When I was in my early teens, I wanted to draw comic books for a living. I set that goal aside as I got into my later teens and twenties for a variety of reasons, not the least of which was a lack of artistic talent. I could draw kind-of-okay but hardly well enough or fast enough to be able to make a living at it. From time to time, though, I'll draw a cartoon into some project or another because I can't find something more appropriate fast enough. And because my scratchings are at least a little better than stick figures, someone -- pretty much always someone who doesn't know anything about cartooning -- inevitably recommends that I should be a cartoonist. I generally dismiss it with a "I'm not good enough to make a living at it" response which, while true, I've come to realize would only be part of my problem.
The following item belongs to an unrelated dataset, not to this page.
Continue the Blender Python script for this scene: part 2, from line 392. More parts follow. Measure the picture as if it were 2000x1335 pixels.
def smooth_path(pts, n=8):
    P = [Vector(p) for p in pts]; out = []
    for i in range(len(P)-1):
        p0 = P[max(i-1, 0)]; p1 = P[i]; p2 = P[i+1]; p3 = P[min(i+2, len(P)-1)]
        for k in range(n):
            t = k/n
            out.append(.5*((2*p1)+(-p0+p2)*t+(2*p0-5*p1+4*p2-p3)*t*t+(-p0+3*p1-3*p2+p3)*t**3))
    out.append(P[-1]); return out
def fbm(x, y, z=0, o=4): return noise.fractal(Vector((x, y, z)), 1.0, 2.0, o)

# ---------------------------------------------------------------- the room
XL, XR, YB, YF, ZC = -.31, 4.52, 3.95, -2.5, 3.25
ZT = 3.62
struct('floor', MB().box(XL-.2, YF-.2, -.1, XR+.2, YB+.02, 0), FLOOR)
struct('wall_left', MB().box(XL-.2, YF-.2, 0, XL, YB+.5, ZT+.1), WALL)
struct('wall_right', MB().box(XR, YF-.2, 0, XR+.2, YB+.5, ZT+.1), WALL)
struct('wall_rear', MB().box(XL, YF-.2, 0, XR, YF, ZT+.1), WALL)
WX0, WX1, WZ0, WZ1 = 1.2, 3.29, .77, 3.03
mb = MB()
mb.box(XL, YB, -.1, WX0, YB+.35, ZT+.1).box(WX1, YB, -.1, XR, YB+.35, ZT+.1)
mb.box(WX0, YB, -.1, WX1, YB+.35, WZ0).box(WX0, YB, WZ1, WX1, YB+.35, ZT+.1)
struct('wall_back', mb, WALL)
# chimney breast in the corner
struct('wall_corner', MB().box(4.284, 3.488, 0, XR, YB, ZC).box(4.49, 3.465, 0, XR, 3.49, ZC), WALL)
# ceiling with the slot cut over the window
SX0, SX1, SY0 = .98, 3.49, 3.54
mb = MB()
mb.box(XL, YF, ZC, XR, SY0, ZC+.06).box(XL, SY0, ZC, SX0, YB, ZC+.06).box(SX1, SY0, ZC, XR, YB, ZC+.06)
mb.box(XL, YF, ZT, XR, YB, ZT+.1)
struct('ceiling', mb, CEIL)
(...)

Yesterday, I responded to an article about how Americans aren't generally given an option for a 1/3 pound hamburger because most people think that's smaller than a 1/4 pound hamburger. Whenever a restaurant has tried serving a 1/3 pound burger -- having to charge more because it's more meat -- sales are absymal. Not because people don't want more meat but because they think they'd be getting less meat for a higher price. I made a quip on Twitter about how Americans' stupidity was actually helping curb the obesity epidemic.
Which I was immediately called out for as being fatphobic.
My intention was simply to comment on Americans' general lack of intelligence and, by implication, our school system. But my wording unintentionally tied intelligence to obesity in a way that promotes a stereotype about overweight people being stupid.
It wa a mistake on my part because I overlooked that connection; it's not really a stereotype I've ever believed so it was never really a consideration one way or another for me.
I ran into a similar disconnect about a political cartoon back in July where I had missed the cartoonist's intended message because I was kind of oblivious to the stereotypes he was playing with.
I've talked before about how cartoonists need to be experts in symbols. They need to know what iconography they can use to capture an idea or set of ideas quickly. A large part of the reason Ben Garrison's cartoons are routinely mocked is because he reguarly misuses symbols, sometimes so badly that they wind up spelling out a message completely opposite of what he's trying to convey. (See right.) And that is only evident because he labels everything and spends paragraphs explaining his intentions.
And that's another reason why I couldn't be a cartoonist. I've had too many examples where I caused offense where none was intended specifically because I didn't know or understand what were apparently common symbols or ideas. Could I learn them? Well, sure, some of them. But for whatever reason, a lot of them don't click or don't register at any level, so while I can make a point to avoid "fat people are stupid" references in the future, I'd most likely walk headfirst into some other stereotype I don't understand.
All the more reason that I have an inordinate amount of respect for professional cartoonists!